Los Juegos Olímpicos me emocionan muchísimo. Como uñas durante muchas competencias, me meto en ellas como si fuera un atleta más. Cualquier final de pista y campo, los 400 metros planos, en particular, son un deleite; o el lanzamiento de jabalina, el martillo y el salto triple. La gimnasia, con sus rutinas “imposibles”, me parece una combinación deliciosa de belleza y riesgo; me acelero con el voleibol, los clavados y hasta con las carreras de remo. En fin, son una fiesta que me recuerda que límites que a veces creemos infranqueables pueden ser superados con disciplina y perseverancia; que se puede competir con empatía y respeto a los competidores.
Cuando sea joven otra vez quiero ser atleta olímpico.
Y, sin embargo, esta vez algo pasó. No ha sido lo mismo. He estado de larguito. Es que el camino a Río 2016, y el mismo destino, ha estado enmarañado. Para empezar, el Comité Olímpico Internacional (COI), como la FIFA, huele feo. La hediondez es indisimulable, incluso para un fiebre como yo. El COI, que organiza los Juegos Olímpicos de invierno y verano, lo hace de manera turbia. Para empezar, la escogencia de las sedes está envuelta en sospechas, pues siempre hay acusaciones de amarres bajo la mesa. Esta vez, la actuación del COI en relación con el sistema de dopaje masivo del atletismo ruso, auspiciado por el mismo estado ruso, ha sido confuso para decir lo menos. En la práctica, lo toleró, contra recomendaciones de otros órganos del sistema.

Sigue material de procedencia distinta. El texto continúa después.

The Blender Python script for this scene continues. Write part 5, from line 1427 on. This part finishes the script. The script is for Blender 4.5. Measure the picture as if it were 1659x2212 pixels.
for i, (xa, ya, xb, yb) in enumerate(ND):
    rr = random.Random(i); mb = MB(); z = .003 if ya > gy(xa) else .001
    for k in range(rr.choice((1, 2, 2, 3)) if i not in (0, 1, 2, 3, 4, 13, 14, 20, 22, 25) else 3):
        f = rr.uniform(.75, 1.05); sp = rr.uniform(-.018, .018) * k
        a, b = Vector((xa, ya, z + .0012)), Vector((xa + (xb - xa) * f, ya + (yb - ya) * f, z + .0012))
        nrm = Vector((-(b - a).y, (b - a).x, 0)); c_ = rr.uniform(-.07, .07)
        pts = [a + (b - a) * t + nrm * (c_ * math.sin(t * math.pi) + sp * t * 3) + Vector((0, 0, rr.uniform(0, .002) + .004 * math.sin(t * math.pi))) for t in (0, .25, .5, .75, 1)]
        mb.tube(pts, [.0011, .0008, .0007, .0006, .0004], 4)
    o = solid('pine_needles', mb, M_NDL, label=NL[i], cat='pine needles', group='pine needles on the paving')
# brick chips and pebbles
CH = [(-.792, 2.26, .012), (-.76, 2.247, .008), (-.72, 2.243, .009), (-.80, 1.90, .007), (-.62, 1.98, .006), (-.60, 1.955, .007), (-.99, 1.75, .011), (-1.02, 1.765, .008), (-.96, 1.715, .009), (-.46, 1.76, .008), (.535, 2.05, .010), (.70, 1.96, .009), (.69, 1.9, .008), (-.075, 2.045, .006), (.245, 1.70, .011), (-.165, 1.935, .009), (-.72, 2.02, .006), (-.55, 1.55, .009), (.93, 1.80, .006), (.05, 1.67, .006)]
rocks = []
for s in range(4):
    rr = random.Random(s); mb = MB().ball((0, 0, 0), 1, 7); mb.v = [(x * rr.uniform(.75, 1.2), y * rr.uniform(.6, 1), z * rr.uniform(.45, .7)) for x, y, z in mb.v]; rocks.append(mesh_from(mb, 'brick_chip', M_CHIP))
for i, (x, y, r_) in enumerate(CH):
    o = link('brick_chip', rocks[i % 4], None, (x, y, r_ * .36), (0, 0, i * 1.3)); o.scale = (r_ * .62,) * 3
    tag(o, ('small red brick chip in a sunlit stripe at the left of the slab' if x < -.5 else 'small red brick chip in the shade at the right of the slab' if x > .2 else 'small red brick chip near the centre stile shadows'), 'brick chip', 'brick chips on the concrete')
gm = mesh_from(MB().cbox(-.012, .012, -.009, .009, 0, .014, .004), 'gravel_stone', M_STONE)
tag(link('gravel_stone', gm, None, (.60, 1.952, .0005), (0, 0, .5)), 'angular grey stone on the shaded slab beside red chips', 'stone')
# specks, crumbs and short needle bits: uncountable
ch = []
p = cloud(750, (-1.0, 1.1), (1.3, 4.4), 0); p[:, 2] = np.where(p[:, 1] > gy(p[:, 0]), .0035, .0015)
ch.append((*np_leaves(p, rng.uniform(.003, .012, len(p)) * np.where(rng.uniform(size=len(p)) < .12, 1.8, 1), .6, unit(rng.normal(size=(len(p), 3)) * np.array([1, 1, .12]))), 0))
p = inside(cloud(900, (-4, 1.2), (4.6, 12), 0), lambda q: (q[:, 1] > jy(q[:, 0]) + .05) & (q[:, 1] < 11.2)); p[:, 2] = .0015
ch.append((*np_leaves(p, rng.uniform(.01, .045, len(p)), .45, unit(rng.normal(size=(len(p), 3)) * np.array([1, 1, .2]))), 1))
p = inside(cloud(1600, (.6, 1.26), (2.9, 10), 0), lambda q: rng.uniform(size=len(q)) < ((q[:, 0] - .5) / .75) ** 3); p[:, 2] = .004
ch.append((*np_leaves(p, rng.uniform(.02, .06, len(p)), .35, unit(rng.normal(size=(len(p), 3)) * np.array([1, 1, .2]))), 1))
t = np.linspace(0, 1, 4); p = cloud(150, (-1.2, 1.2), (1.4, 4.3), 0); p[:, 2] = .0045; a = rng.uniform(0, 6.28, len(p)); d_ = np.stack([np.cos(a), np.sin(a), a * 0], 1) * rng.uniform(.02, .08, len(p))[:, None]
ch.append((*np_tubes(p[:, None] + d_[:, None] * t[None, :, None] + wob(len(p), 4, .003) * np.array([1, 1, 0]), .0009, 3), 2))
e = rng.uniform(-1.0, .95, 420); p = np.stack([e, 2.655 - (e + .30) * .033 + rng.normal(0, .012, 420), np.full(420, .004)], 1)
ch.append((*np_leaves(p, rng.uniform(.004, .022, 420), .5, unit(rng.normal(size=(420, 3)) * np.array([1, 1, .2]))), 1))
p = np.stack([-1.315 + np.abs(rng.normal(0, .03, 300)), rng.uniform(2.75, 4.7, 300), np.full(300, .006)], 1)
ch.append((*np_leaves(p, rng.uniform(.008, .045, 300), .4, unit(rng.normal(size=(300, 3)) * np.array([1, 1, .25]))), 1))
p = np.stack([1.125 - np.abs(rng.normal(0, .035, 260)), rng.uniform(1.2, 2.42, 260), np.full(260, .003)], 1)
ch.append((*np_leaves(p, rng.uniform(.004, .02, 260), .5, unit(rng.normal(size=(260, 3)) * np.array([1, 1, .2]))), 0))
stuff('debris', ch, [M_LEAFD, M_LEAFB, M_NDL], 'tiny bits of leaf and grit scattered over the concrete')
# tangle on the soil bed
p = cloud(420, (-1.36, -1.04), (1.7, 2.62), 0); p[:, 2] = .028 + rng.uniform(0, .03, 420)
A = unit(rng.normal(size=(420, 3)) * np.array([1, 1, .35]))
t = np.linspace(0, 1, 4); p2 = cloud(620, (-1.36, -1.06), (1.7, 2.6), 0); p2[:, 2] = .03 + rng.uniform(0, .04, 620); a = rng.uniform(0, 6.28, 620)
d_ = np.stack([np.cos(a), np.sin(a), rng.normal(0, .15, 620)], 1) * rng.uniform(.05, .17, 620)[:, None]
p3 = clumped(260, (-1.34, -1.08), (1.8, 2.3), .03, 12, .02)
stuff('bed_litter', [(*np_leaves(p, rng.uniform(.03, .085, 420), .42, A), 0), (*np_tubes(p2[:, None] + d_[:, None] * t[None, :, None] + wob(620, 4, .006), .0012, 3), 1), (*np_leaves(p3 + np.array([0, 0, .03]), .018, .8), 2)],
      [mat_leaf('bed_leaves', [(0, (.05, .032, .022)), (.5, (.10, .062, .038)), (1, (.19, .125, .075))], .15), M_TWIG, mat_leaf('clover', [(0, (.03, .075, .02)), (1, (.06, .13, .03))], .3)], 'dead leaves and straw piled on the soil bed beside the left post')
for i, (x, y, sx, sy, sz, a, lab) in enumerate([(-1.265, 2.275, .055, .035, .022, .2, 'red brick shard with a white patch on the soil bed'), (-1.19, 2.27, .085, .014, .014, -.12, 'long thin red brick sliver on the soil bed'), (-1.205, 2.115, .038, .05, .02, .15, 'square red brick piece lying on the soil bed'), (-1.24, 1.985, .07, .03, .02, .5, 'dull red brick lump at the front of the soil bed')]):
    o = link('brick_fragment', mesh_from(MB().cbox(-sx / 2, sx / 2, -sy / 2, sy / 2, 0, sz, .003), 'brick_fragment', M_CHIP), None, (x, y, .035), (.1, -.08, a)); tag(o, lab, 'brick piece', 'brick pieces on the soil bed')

Los requisitos que el COI pide son cada vez más extravagantes. Organizar unos juegos de verano implica hoy una inversión de unos $15.000 millones (cerca del 30% del PIB tico). Si una ciudad no pone esto, no logra la sede. Por otra parte, se estima que unos juegos típicamente generan entre $3.000 millones y $4.000 millones de ingresos. Es un negocio ruinoso. ¿Quién gana con esto? Una telaraña de constructores y dueños de terrenos que cobran caro mientras la ciudad queda con una infraestructura costosísima de mantener, subutilizada, y los números rojos.
En Río se “limpiaron” barrios pobres enteros, expulsados para hacer campo a las instalaciones. Como que en Escazú se barra a los pobres para que la gente “linda” tenga su hábitat impoluto. Una grosería en una ciudad aquejada por la violencia y la exclusión social. Y Brasil, que vive una grave crisis económica y política, ha tenido que comerse la empanada de esta extravagancia.
Ojalá las Olimpíadas lograran despojarse del traje sucio que el COI les ha confeccionado. ¡Cómo lo sueño!